EXERCISE BRIEF - Your task is to copy the listing exactly. Drop any pictures from the copy.

====== COLLECTED MATERIAL ======

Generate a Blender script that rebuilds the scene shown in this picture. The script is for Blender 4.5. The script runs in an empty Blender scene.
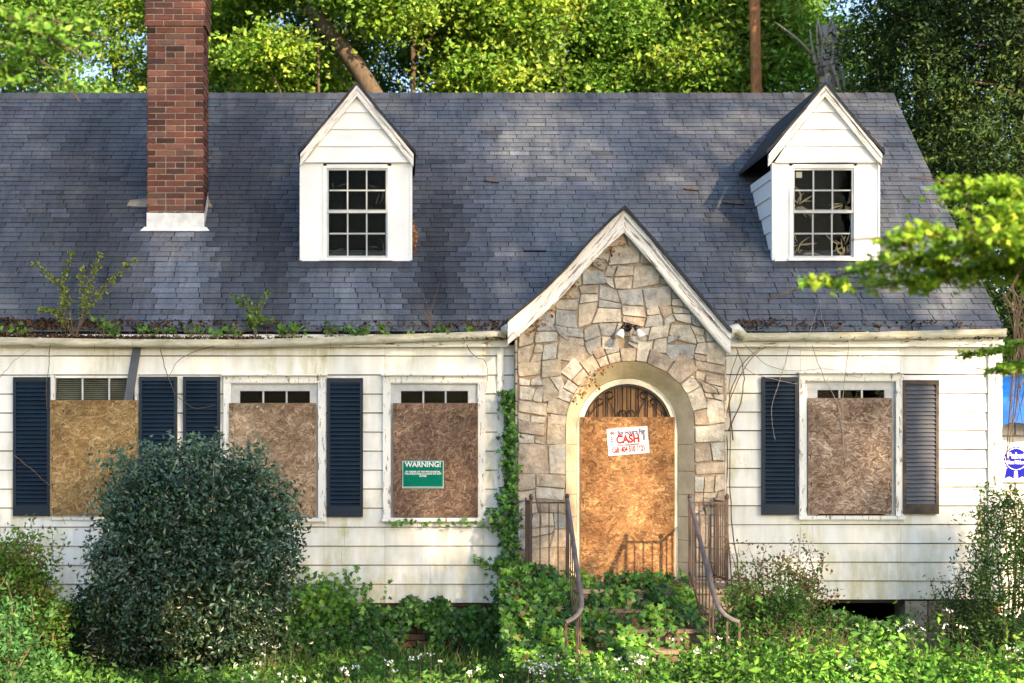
import bpy, math, random
import numpy as np
from mathutils import Vector, Matrix
random.seed(7)
R = np.random.RandomState(11)
scene = bpy.context.scene
COL = scene.collection

# ------------------------------------------------------------------ camera, sky, sun, exposure
CAMY, CAMZ, F = -17.0, 2.4, 1530.0
cam_d = bpy.data.cameras.new('camera')
cam = bpy.data.objects.new('camera', cam_d)
COL.objects.link(cam)
cam.location = (0, CAMY, CAMZ)
cam.rotation_euler = (math.radians(90), 0, 0)
cam_d.sensor_width = 36.0
cam_d.lens = F * 36.0 / 1024
cam_d.shift_x = 112 / 1024
cam_d.shift_y = 98.5 / 1024
cam_d.clip_end = 2000
cam_d.dof.use_dof = True
cam_d.dof.focus_distance = 17.2
cam_d.dof.aperture_fstop = 1.8
scene.camera = cam

SUN_AZ, SUN_EL = math.radians(30), math.radians(24)   # azimuth to the right of straight in front of the facade
SD = np.array([math.sin(SUN_AZ) * math.cos(SUN_EL), -math.cos(SUN_AZ) * math.cos(SUN_EL), math.sin(SUN_EL)])
world = bpy.data.worlds.new('World')
scene.world = world
world.use_nodes = True
wn = world.node_tree.nodes
bg = wn['Background']
sky = wn.new('ShaderNodeTexSky')
sky.sky_type = 'NISHITA'
sky.sun_disc = False
sky.sun_elevation = SUN_EL
sky.sun_rotation = math.atan2(SD[0], SD[1])
sky.dust_density = 1.2
sky.air_density = 1.0
world.node_tree.links.new(sky.outputs[0], bg.inputs[0])
bg.inputs[1].default_value = 0.105
sun_d = bpy.data.lights.new('sun', 'SUN')
sun_d.energy = 4.9
sun_d.angle = math.radians(0.6)
sun_d.color = (1.0, 0.75, 0.47)
sun = bpy.data.objects.new('sun', sun_d)
COL.objects.link(sun)
sun.rotation_euler = Vector(SD).to_track_quat('Z', 'Y').to_euler()
scene.view_settings.view_transform = 'Standard'
scene.view_settings.look = 'None'
scene.view_settings.exposure = 1.87
scene.view_settings.gamma = 1.0
scene.cycles.max_bounces = 6
scene.cycles.transparent_max_bounces = 8


def S(Y):
    return F / (Y - CAMY)


def X(px, Y=0.0):
    return (px - 400) / S(Y)


def Z(py, Y=0.0):
    return CAMZ + (440 - py) / S(Y)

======

THE COMPLETED TASK -
Generate a Blender script that rebuilds the scene shown in this picture. The script is for Blender 4.5. The script runs in an empty Blender scene.
import bpy, math, random
import numpy as np
from mathutils import Vector, Matrix
random.seed(7)
R = np.random.RandomState(11)
scene = bpy.context.scene
COL = scene.collection

# ------------------------------------------------------------------ camera, sky, sun, exposure
CAMY, CAMZ, F = -17.0, 2.4, 1530.0
cam_d = bpy.data.cameras.new('camera')
cam = bpy.data.objects.new('camera', cam_d)
COL.objects.link(cam)
cam.location = (0, CAMY, CAMZ)
cam.rotation_euler = (math.radians(90), 0, 0)
cam_d.sensor_width = 36.0
cam_d.lens = F * 36.0 / 1024
cam_d.shift_x = 112 / 1024
cam_d.shift_y = 98.5 / 1024
cam_d.clip_end = 2000
cam_d.dof.use_dof = True
cam_d.dof.focus_distance = 17.2
cam_d.dof.aperture_fstop = 1.8
scene.camera = cam

SUN_AZ, SUN_EL = math.radians(30), math.radians(24)   # azimuth to the right of straight in front of the facade
SD = np.array([math.sin(SUN_AZ) * math.cos(SUN_EL), -math.cos(SUN_AZ) * math.cos(SUN_EL), math.sin(SUN_EL)])
world = bpy.data.worlds.new('World')
scene.world = world
world.use_nodes = True
wn = world.node_tree.nodes
bg = wn['Background']
sky = wn.new('ShaderNodeTexSky')
sky.sky_type = 'NISHITA'
sky.sun_disc = False
sky.sun_elevation = SUN_EL
sky.sun_rotation = math.atan2(SD[0], SD[1])
sky.dust_density = 1.2
sky.air_density = 1.0
world.node_tree.links.new(sky.outputs[0], bg.inputs[0])
bg.inputs[1].default_value = 0.105
sun_d = bpy.data.lights.new('sun', 'SUN')
sun_d.energy = 4.9
sun_d.angle = math.radians(0.6)
sun_d.color = (1.0, 0.75, 0.47)
sun = bpy.data.objects.new('sun', sun_d)
COL.objects.link(sun)
sun.rotation_euler = Vector(SD).to_track_quat('Z', 'Y').to_euler()
scene.view_settings.view_transform = 'Standard'
scene.view_settings.look = 'None'
scene.view_settings.exposure = 1.87
scene.view_settings.gamma = 1.0
scene.cycles.max_bounces = 6
scene.cycles.transparent_max_bounces = 8


def S(Y):
    return F / (Y - CAMY)


def X(px, Y=0.0):
    return (px - 400) / S(Y)


def Z(py, Y=0.0):
    return CAMZ + (440 - py) / S(Y)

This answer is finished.